_Your instructions_: The listing below begins with the first line you should copy; stop after the line containing "C = bpy.data.collections.new('scene');", and drop every picture.

_Dataset extract_:
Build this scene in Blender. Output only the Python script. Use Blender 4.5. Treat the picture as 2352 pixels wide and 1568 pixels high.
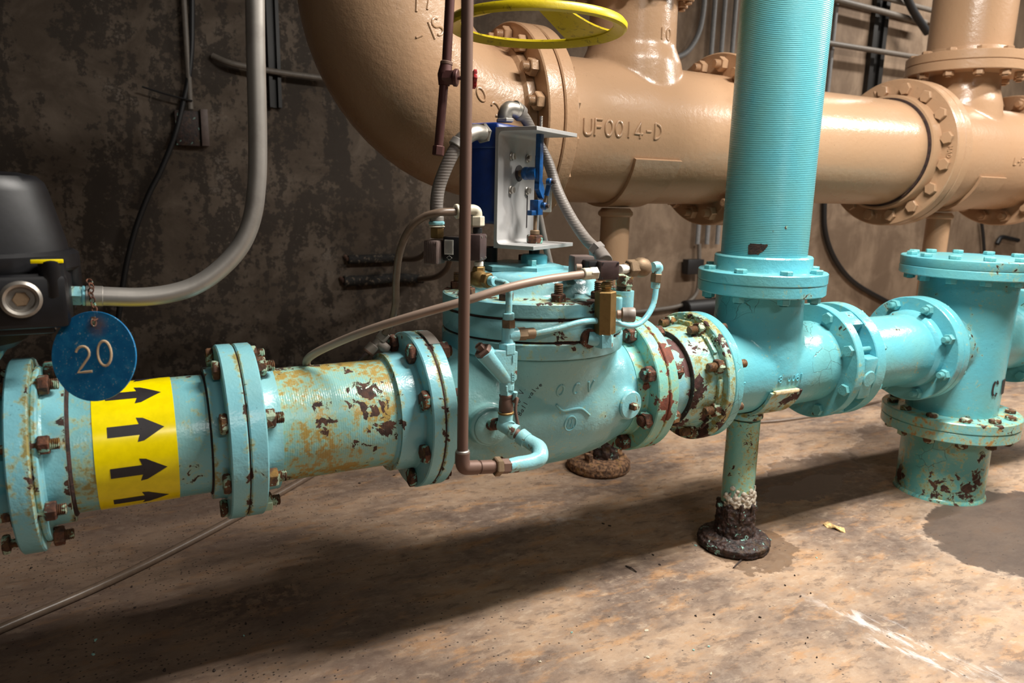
import bpy, bmesh, math, random
from math import sin, cos, pi, radians, sqrt, atan2
from mathutils import Vector as V, Matrix
random.seed(7)
for o in list(bpy.data.objects): bpy.data.objects.remove(o)
S = bpy.context.scene
C = bpy.data.collections.new('scene'); S.collection.children.link(C)

# ------------------------------------------------------------------ camera, world, lights, exposure
FPX = 1676.17
CR = V((0.8860, -0.4632, 0.0227)); CU = V((0.0726, 0.1869, 0.9797)); CF = V((0.4580, 0.8663, -0.1992))
CAM = V((0, 0, 1.02))
cd = bpy.data.cameras.new('camera'); cam = bpy.data.objects.new('camera', cd); S.collection.objects.link(cam)
m = Matrix.Identity(4)
for i in range(3): m[i][0] = CR[i]; m[i][1] = CU[i]; m[i][2] = -CF[i]; m[i][3] = CAM[i]
cam.matrix_world = m
cd.sensor_width = 36; cd.lens = FPX/2352*36; cd.clip_start = .02; cd.clip_end = 60
cd.dof.use_dof = True; cd.dof.focus_distance = 1.72; cd.dof.aperture_fstop = 4.0
S.camera = cam
w = bpy.data.worlds.new('world'); S.world = w; w.use_nodes = True
w.node_tree.nodes['Background'].inputs[0].default_value = (1.0, .90, .80, 1)
w.node_tree.nodes['Background'].inputs[1].default_value = .03
S.view_settings.view_transform = 'Standard'; S.view_settings.look = 'None'
S.view_settings.gamma = 1; S.view_settings.use_curve_mapping = False
S.view_settings.exposure = 0.16

def area(name, loc, sx, sy, power, col, target=None):
    l = bpy.data.lights.new(name, 'AREA'); l.shape = 'RECTANGLE'; l.size = sx; l.size_y = sy
    l.energy = power; l.color = col
    o = bpy.data.objects.new(name, l); S.collection.objects.link(o); o.location = loc
    if target: o.rotation_euler = (V(target)-V(loc)).to_track_quat('-Z', 'Y').to_euler()
    return o
WARM = (1.0, .95, .88)
area('ceiling_tube_light', (1.75, .62, 2.65), 1.25, .05, 62, WARM)
area('ceiling_tube_light', (1.75, .74, 2.65), 1.25, .05, 62, WARM)
area('ceiling_tube_light', (4.6, .70, 2.75), 1.25, .14, 125, WARM)
area('ceiling_tube_light', (5.6, 2.9, 3.1), 1.25, .14, 60, WARM)
area('ceiling_tube_light', (.6, -2.3, 2.8), 1.25, .14, 42, WARM)

def pt(u, v, Y=None, X=None, Z=None):
    """point of the room seen at pixel (u, v) of the 2352x1568 photograph, at a known X, Y or Z"""
    d = CF+CR*((u-1176)/FPX)-CU*((v-784)/FPX)
    if Y is not None: t = Y/d.y
    elif X is not None: t = X/d.x
    else: t = (Z-1.02)/d.z
    return CAM+d*t

# ------------------------------------------------------------------ materials
class NT:
    def __init__(s, name):
        s.m = bpy.data.materials.new(name); s.m.use_nodes = True; s.t = s.m.node_tree
        s.b = s.t.nodes['Principled BSDF']
    def n(s, typ, **kw):
        n = s.t.nodes.new(typ)
        for k, v in kw.items():
            if k[0] == '_': setattr(n, k[1:], v)
            else:
                k2 = int(k[1:]) if k[0] == 'i' and k[1:].isdigit() else k
                s.set(n.inputs[k2], v)
        return n
    def set(s, inp, v):
        if hasattr(v, 'links') or isinstance(v, bpy.types.NodeSocket): s.t.links.new(v, inp)
        elif isinstance(v, tuple) and len(v) == 3 and inp.type == 'RGBA': inp.default_value = v+(1,)
        else: inp.default_value = v
    def pos(s): return s.n('ShaderNodeNewGeometry').outputs['Position']
    def mapv(s, vec, scale=(1, 1, 1), rot=(0, 0, 0), loc=(0, 0, 0)):
        n = s.n('ShaderNodeMapping'); s.set(n.inputs[0], vec)
        n.inputs['Scale'].default_value = scale; n.inputs['Rotation'].default_value = rot; n.inputs['Location'].default_value = loc
        return n.outputs[0]
    def noise(s, vec, scale, detail=4, rough=.55, dist=0, col=False):
        n = s.n('ShaderNodeTexNoise'); s.set(n.inputs['Vector'], vec)
        for k, v in (('Scale', scale), ('Detail', detail), ('Roughness', rough), ('Distortion', dist)): n.inputs[k].default_value = v
        return n.outputs['Color' if col else 'Fac']
    def math(s, op, a, b=0.0, c=0.0):
        n = s.t.nodes.new('ShaderNodeMath'); n.operation = op
        for i, v in enumerate((a, b, c)): s.set(n.inputs[i], v)
        return n.outputs[0]
    def vmath(s, op, a, b=(0, 0, 0)):
        n = s.t.nodes.new('ShaderNodeVectorMath'); n.operation = op
        s.set(n.inputs[0], a); s.set(n.inputs[1], b)
        return n.outputs['Value' if op in ('LENGTH', 'DISTANCE', 'DOT_PRODUCT') else 0]
    def vscale(s, a, f):
        n = s.t.nodes.new('ShaderNodeVectorMath'); n.operation = 'SCALE'; s.set(n.inputs[0], a); n.inputs['Scale'].default_value = f
        return n.outputs[0]
    def ramp(s, f, a, b, lo=0., hi=1.):
        n = s.t.nodes.new('ShaderNodeMapRange'); n.interpolation_type = 'SMOOTHSTEP'
        s.set(n.inputs[0], f); n.inputs[1].default_value = a; n.inputs[2].default_value = b
        n.inputs[3].default_value = lo; n.inputs[4].default_value = hi
        return n.outputs[0]
    def mix(s, f, a, b):
        n = s.t.nodes.new('ShaderNodeMix'); n.data_type = 'RGBA'
        s.set(n.inputs[0], f); s.set(n.inputs[6], a); s.set(n.inputs[7], b)
        return n.outputs[2]
    def bump(s, h, strength, dist, normal=None):
        n = s.t.nodes.new('ShaderNodeBump'); s.set(n.inputs['Height'], h)
        n.inputs['Strength'].default_value = strength; n.inputs['Distance'].default_value = dist
        if normal is not None: s.set(n.inputs['Normal'], normal)
        return n.outputs[0]
    def blob(s, p, c, r, wob=None):
        """soft spot of radius r round c (1 inside, 0 outside)"""
        d = s.vmath('DISTANCE', p, c)
        return s.ramp(d, r*1.9, r*.1)
    def done(s, col=None, rough=None, metal=None, normal=None, **kw):
        if col is not None: s.set(s.b.inputs['Base Color'], col)
        if rough is not None: s.set(s.b.inputs['Roughness'], rough)
        if metal is not None: s.set(s.b.inputs['Metallic'], metal)
        if normal is not None: s.set(s.b.inputs['Normal'], normal)
        for k, v in kw.items(): s.set(s.b.inputs[k.replace('_', ' ')], v)
        return s.m

def paint(name, base, rust=.0, stain=.0, spots=(), coarse=7., fine=38., rough=.20, ribs=None, lump=1., green=None,
          stain_col=(.30, .22, .04), rust_col=(.085, .035, .020), rust2=(.028, .014, .011), crack=0., spotw=.105, seams=None):
    """brushed oil paint that flakes down to rusty iron; rust/stain 0..1 coverage, spots = [(x,y,z,radius)] worn places"""
    k = NT(name); p = k.pos()
    big = k.noise(p, coarse, 3, .5, .3)
    fin = k.noise(p, fine, 7, .62, .6)
    mn = k.math('ADD', k.math('MULTIPLY', big, .42), k.math('MULTIPLY', fin, .58))
    if spots:
        acc = None
        for c in spots:
            b_ = k.blob(p, tuple(c[:3]), c[3])
            acc = b_ if acc is None else k.math('MAXIMUM', acc, b_)
        mn = k.math('ADD', mn, k.math('MULTIPLY', acc, spotw))
    sadd = None
    if seams:
        ax_, xs, sw = seams; cx = k.n('ShaderNodeSeparateXYZ', i0=p).outputs['XYZ'.index(ax_)]
        for x0 in xs:
            d = k.ramp(k.math('ABSOLUTE', k.math('SUBTRACT', cx, x0)), sw, .0)
            sadd = d if sadd is None else k.math('MAXIMUM', sadd, d)
        mn = k.math('ADD', mn, k.math('MULTIPLY', sadd, .085))
    tr = .5+.045*(3.0-3.6*rust) if rust or spots or seams else .95
    rm = k.ramp(mn, tr, tr+.008)
    edge = k.ramp(mn, tr-.035, tr)
    var = k.noise(p, 5, 3, .5)
    b1 = tuple(base); b2 = green or tuple(min(1, c*f) for c, f in zip(base, (1.25, .98, .86)))
    col = k.mix(k.ramp(var, .35, .65), b1, b2)
    if stain:
        st = .5+.045*(2.2-2.8*stain)
        sn = k.math('ADD', k.math('MULTIPLY', k.noise(k.mapv(p, (1, 1, .55)), coarse*1.4, 4, .6, .4), .45), k.math('MULTIPLY', k.noise(p, fine*1.5, 6, .7), .55))
        if sadd is not None: sn = k.math('ADD', sn, k.math('MULTIPLY', sadd, .11))
        sm = k.ramp(sn, st, st+.05)
        sm = k.math('MAXIMUM', sm, k.math('MULTIPLY', k.ramp(mn, tr-.06, tr), .8))
        col = k.mix(k.math('MULTIPLY', sm, .42), col, (.46, .46, .15))
        col = k.mix(k.math('MULTIPLY', k.ramp(sn, st+.045, st+.11), .85), col, stain_col)
    else:
        col = k.mix(k.math('MULTIPLY', edge, .6), col, (.33, .30, .10))
    speck = k.noise(p, 170, 2, .5)
    col = k.mix(k.math('MULTIPLY', k.ramp(speck, .70, .76), .55), col, tuple(c*.45 for c in base))
    hgt = k.math('SUBTRACT', 1., rm)
    if crack:
        vn = k.n('ShaderNodeTexVoronoi', _feature='DISTANCE_TO_EDGE'); k.set(vn.inputs['Vector'], k.vmath('ADD', p, k.vscale(k.noise(p, 14, 3, .6, col=True), .035)))
        vn.inputs['Scale'].default_value = 17; vn.inputs['Randomness'].default_value = 1
        cr = k.math('MULTIPLY', k.ramp(vn.outputs['Distance'], .012, .0), k.ramp(big, .56-.1*crack, .62-.1*crack))
        col = k.mix(k.math('MULTIPLY', cr, .8), col, (.06, .05, .03)); hgt = k.math('SUBTRACT', hgt, cr)
    rc = k.mix(k.ramp(k.noise(p, 70, 5, .6), .35, .65), rust2, rust_col)
    col = k.mix(rm, col, rc)
    h = k.bump(k.noise(p, 55, 3, .55), .28*lump, .004)
    h = k.bump(k.noise(p, 230, 2, .5), .16*lump, .002, h)
    if ribs:
        ax, pitch, st_ = ribs
        wv = k.n('ShaderNodeTexWave', _wave_type='BANDS', _bands_direction=ax); k.set(wv.inputs['Vector'], p)
        wv.inputs['Scale'].default_value = .31416/pitch; wv.inputs['Distortion'].default_value = .6; wv.inputs['Detail'].default_value = 1; wv.inputs['Detail Scale'].default_value = 3
        h = k.bump(wv.outputs['Fac'], st_, .0016, h)
    h = k.bump(k.math('ADD', hgt, k.math('MULTIPLY', k.noise(p, 120, 4, .7), k.math('MULTIPLY', rm, .5))), .55, .0022, h)
    rgh = k.math('ADD', k.math('MULTIPLY', rm, .55), k.math('ADD', rough, k.math('MULTIPLY', var, .12)))
    return k.done(col, rgh, 0., h)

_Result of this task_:
Build this scene in Blender. Output only the Python script. Use Blender 4.5. Treat the picture as 2352 pixels wide and 1568 pixels high.
import bpy, bmesh, math, random
from math import sin, cos, pi, radians, sqrt, atan2
from mathutils import Vector as V, Matrix
random.seed(7)
for o in list(bpy.data.objects): bpy.data.objects.remove(o)
S = bpy.context.scene
C = bpy.data.collections.new('scene'); S.collection.children.link(C)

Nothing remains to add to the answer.